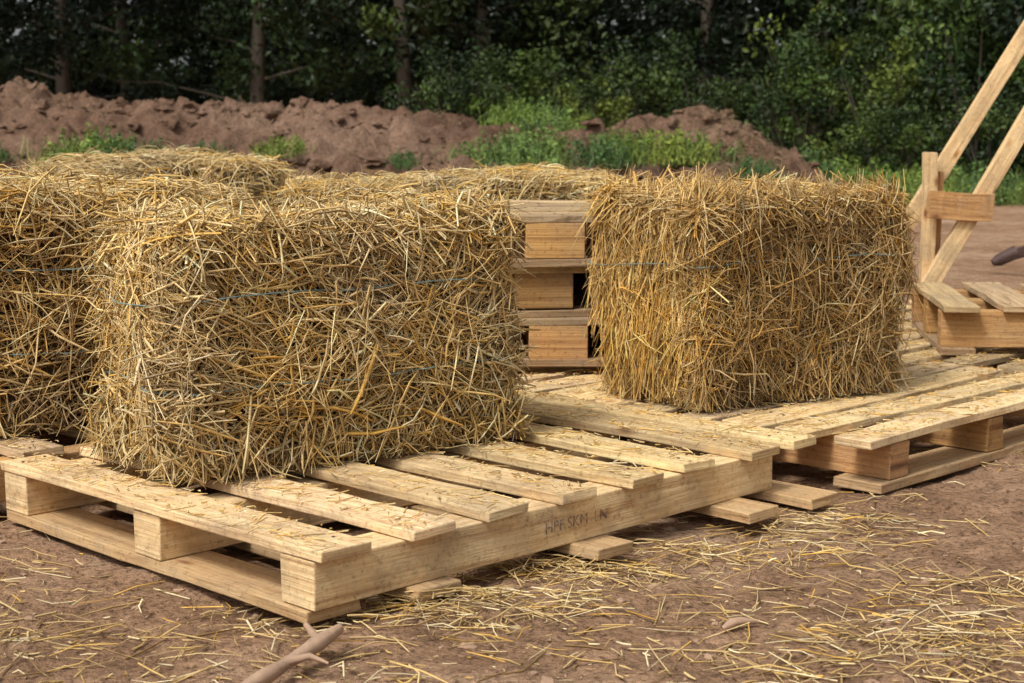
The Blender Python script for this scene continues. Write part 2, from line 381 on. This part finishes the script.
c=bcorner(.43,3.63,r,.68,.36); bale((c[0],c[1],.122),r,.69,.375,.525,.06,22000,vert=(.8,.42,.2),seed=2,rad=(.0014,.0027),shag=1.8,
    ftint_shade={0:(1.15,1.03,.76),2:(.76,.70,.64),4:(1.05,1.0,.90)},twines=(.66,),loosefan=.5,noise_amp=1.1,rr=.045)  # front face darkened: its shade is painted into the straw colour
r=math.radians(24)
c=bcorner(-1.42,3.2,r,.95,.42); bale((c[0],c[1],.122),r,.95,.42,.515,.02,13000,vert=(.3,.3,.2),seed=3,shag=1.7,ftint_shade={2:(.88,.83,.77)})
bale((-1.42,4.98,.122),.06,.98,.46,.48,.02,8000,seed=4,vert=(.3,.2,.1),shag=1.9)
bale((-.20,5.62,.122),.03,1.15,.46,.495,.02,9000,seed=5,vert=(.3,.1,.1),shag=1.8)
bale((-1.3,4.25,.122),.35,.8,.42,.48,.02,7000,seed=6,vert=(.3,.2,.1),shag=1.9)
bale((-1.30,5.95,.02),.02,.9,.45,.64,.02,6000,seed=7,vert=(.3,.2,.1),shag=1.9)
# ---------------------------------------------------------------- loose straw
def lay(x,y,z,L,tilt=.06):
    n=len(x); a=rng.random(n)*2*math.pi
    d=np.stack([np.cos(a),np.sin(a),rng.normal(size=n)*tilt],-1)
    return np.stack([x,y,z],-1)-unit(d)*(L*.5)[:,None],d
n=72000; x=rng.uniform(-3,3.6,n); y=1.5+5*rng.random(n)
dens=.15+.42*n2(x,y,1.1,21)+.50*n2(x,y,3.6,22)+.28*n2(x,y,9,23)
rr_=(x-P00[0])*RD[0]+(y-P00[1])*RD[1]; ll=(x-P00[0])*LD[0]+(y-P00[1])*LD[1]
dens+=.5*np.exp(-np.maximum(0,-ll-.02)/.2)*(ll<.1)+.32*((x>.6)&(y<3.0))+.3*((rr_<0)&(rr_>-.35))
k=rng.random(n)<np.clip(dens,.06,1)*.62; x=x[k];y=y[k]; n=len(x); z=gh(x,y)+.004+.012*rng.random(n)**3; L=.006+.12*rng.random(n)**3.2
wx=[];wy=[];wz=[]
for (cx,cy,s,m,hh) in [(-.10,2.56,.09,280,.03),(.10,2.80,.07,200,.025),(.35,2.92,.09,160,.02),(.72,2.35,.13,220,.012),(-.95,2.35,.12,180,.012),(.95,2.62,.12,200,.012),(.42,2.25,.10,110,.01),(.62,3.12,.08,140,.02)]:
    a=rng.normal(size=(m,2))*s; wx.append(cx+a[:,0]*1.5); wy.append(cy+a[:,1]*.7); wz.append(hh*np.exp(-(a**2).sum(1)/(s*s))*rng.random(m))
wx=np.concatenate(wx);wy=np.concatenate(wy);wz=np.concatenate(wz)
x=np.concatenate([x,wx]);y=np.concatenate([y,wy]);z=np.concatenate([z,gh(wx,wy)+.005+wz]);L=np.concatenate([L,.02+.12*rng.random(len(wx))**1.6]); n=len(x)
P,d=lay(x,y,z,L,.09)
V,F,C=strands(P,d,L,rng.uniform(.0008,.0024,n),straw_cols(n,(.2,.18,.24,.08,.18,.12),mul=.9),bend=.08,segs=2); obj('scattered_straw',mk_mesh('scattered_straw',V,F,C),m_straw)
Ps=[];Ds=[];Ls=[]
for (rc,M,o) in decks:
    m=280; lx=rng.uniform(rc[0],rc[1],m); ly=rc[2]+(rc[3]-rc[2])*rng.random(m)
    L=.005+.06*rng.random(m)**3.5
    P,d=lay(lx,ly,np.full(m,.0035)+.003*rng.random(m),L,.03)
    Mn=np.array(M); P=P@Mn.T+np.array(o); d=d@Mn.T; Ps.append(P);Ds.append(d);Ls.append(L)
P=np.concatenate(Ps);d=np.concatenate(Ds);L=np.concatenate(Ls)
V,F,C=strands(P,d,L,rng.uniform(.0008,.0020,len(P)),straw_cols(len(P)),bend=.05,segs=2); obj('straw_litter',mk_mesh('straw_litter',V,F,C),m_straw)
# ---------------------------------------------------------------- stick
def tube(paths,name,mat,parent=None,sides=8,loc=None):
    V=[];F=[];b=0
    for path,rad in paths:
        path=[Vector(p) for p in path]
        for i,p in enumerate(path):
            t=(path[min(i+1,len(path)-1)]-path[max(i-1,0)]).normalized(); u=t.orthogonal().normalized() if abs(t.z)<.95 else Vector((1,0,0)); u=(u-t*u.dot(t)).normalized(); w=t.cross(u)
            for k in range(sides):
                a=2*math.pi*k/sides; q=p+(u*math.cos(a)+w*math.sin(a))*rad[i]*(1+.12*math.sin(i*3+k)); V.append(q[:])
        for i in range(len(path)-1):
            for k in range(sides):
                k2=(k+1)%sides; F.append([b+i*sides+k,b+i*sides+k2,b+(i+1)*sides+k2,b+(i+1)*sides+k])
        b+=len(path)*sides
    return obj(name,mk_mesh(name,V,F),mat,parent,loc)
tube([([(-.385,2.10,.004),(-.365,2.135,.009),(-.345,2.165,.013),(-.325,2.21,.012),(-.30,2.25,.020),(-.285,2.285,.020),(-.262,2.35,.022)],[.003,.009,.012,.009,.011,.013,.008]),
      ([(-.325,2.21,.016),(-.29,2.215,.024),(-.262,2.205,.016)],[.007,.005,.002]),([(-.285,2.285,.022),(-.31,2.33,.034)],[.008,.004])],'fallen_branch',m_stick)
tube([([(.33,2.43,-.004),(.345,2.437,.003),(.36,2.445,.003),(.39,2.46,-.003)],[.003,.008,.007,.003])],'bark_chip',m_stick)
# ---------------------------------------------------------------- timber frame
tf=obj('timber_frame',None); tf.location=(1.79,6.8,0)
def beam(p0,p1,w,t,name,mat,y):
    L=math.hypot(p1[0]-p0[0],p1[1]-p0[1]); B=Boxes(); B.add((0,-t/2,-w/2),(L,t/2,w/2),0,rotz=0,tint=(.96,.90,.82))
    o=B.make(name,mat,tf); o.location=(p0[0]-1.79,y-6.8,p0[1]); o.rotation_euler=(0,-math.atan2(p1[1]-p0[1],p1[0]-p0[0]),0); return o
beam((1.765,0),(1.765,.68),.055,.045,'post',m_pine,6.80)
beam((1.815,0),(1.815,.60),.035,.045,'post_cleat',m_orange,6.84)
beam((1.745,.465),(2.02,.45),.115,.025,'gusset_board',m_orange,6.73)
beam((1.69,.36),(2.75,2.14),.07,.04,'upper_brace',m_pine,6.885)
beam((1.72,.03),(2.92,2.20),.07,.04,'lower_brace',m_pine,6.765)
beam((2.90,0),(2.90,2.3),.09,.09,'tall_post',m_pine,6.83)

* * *

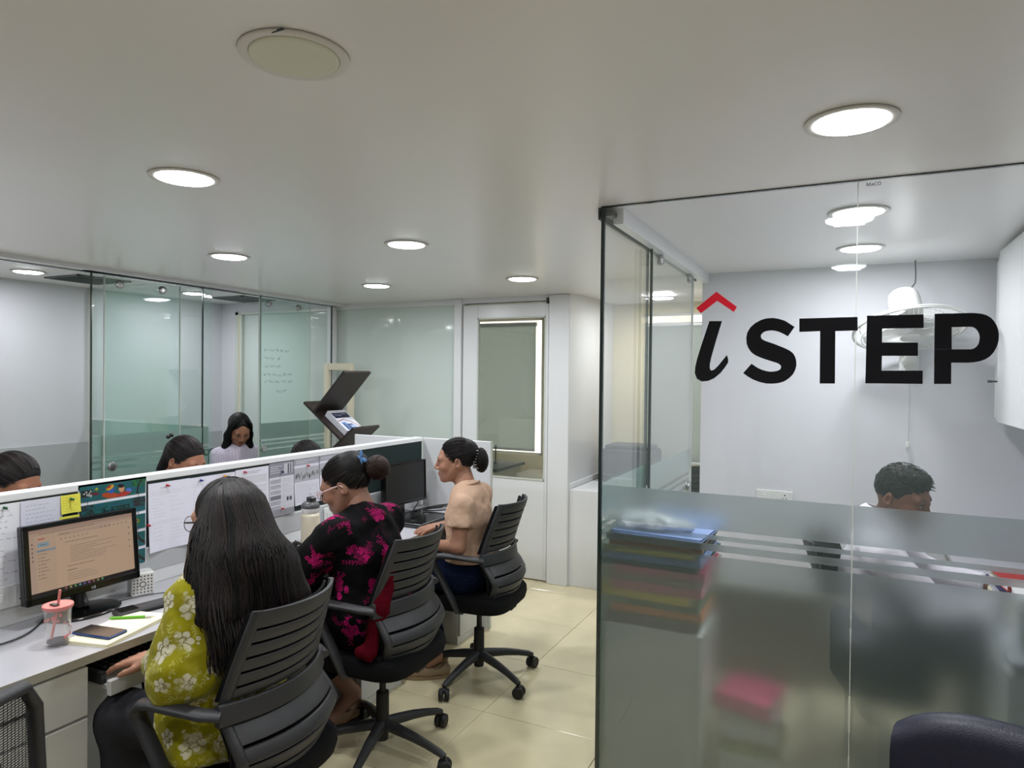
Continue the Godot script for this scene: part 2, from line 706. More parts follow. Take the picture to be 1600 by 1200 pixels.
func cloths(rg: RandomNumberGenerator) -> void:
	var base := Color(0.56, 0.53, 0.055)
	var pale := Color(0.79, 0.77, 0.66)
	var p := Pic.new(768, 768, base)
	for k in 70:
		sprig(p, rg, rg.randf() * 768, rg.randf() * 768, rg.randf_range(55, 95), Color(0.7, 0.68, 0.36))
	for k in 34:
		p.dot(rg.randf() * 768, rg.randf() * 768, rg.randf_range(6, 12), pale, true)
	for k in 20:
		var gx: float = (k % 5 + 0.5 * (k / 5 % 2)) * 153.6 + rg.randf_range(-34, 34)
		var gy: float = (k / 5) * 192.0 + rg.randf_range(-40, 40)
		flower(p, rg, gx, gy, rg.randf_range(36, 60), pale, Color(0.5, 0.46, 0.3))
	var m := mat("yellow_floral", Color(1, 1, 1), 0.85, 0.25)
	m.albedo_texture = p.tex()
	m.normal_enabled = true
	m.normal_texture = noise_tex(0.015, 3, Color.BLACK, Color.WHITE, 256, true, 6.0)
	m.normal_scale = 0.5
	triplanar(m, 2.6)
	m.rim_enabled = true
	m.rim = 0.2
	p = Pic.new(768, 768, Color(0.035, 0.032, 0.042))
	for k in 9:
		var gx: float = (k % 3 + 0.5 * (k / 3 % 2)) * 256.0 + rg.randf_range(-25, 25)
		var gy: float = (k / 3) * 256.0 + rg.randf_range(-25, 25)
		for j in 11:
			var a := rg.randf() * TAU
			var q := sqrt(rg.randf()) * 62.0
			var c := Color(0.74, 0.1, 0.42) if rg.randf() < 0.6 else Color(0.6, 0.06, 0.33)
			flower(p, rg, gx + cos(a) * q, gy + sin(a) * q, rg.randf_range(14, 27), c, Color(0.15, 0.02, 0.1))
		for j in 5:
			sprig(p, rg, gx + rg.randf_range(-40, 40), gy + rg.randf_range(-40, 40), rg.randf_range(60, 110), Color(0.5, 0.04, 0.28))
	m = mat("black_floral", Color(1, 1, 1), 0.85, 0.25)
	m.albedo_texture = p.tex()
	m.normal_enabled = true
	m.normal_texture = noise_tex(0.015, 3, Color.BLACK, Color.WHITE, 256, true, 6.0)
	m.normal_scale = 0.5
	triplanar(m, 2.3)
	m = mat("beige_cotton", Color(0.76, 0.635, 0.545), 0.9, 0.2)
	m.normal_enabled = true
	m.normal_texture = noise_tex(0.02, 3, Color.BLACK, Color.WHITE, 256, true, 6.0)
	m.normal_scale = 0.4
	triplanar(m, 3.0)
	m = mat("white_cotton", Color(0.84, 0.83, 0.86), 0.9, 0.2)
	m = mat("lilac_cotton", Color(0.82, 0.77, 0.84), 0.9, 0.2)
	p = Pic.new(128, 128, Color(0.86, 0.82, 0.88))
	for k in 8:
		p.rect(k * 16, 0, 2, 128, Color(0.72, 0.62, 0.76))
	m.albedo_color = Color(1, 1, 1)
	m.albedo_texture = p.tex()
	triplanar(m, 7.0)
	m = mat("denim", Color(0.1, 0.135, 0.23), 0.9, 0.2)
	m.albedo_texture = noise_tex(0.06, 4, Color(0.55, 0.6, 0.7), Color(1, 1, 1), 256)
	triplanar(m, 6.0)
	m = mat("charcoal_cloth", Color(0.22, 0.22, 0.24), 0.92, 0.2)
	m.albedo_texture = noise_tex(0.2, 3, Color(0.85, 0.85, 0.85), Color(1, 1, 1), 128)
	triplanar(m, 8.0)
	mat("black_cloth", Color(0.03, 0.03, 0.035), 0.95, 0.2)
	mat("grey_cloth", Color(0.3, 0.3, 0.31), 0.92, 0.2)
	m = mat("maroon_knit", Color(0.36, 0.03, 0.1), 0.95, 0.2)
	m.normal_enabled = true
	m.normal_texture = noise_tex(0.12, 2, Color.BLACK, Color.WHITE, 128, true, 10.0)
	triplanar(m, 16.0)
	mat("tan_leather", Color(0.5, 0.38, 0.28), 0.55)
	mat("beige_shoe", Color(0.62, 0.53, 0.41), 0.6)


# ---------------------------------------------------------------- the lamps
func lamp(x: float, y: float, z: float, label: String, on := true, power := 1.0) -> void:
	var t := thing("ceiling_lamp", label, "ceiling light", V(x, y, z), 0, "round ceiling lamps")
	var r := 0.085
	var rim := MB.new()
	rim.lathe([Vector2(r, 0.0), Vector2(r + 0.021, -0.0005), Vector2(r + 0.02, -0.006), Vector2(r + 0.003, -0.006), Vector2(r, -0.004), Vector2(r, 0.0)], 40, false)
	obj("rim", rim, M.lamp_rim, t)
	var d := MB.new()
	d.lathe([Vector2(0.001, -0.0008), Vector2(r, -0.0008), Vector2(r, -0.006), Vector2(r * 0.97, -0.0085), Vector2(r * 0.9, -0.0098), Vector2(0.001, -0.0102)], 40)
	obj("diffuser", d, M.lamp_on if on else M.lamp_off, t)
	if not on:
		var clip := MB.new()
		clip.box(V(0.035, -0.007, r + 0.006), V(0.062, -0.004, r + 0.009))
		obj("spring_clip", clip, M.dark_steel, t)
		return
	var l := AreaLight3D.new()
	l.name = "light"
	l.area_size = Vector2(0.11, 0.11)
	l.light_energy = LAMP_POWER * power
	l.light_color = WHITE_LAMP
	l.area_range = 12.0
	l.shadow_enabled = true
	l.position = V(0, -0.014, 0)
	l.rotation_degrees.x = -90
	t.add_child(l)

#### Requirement
From the records above, print exactly the lines that run from the line with "The Blender Python" to the line with "r=math.radians(24)", inclusive.

#### Solved problem
The Blender Python script for this scene continues. Write part 2, from line 381 on. This part finishes the script.
c=bcorner(.43,3.63,r,.68,.36); bale((c[0],c[1],.122),r,.69,.375,.525,.06,22000,vert=(.8,.42,.2),seed=2,rad=(.0014,.0027),shag=1.8,
    ftint_shade={0:(1.15,1.03,.76),2:(.76,.70,.64),4:(1.05,1.0,.90)},twines=(.66,),loosefan=.5,noise_amp=1.1,rr=.045)  # front face darkened: its shade is painted into the straw colour
r=math.radians(24)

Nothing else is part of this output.